As it stands, the largest shareholder remains CEO Andrew Bialecki, who controls 38.1% of the Class B shares prior to the IPO. Collectively, co-founders Andrew and Ed hold a 52% ownership stake in the company.
According to SaaS legend Jason Lemkin, Klaviyo is on the cusp of breaking a new record for founder ownership at IPO, with only the Aussies Scott Farquar and Mike Cannon-Brookes at Atlassian surpassing them.
Valuation considerations
It’s currently not clear how much Klaviyo will be priced at IPO, but let’s attempt a back-of-the-envelope estimate.
The last reported valuation in 2021 stood at $9.5 billion, led by Sands Capital. It’s worth noting that private company valuations were quite exuberant back then due to very frothy capital markets. For Sands Capital to secure a decent return, they’d be eyeing at least a 1.5x return, equivalent to approximately a 14% Internal Rate of Return (IRR), which is a fairly standard figure.

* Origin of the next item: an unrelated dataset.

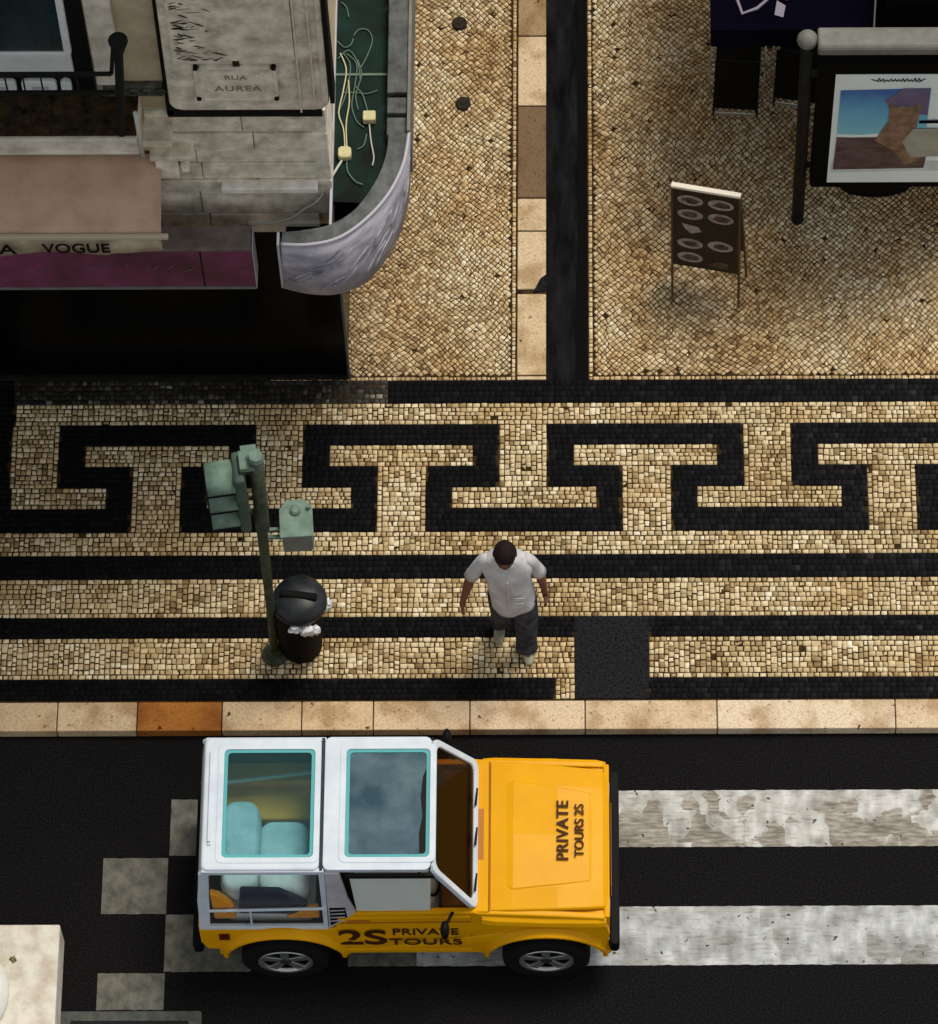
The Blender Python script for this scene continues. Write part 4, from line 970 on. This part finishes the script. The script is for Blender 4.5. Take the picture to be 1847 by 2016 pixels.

In this scenario, Sands Capital would be seeking a valuation of approximately $14 billion at IPO.
Considering Klaviyo’s ARR of $585 million, the IPO target would need to be priced at approximately 23 times revenue. The question arises: is this a realistic figure?
For context, Klaviyo’s best buddy and partner in life, Shopify, is currently trading at a multiple of 12.8 times the Last Twelve Months (LTM) revenue.
If we were to apply this same multiple to Klaviyo, the company would be valued at $7.5 billion, which is $2 billion less than what Sands Capital paid in 2021. This scenario hints at the possibility of a down round.
However, it’s essential to note that Klaviyo has been growing faster than Shopify. Consequently, Klaviyo will need to convince the coffers it can sustain its growth trajectory and mature into its valuation.
Only time will tell!
In summary, my overall take on Klaviyo is that while it may not be in the same league as generational companies like Stripe, AirBnB, or even Shopify, there’s a lot to love about the profitability and capital efficiency of the business – a characteristic that resonates well with the current market sentiment.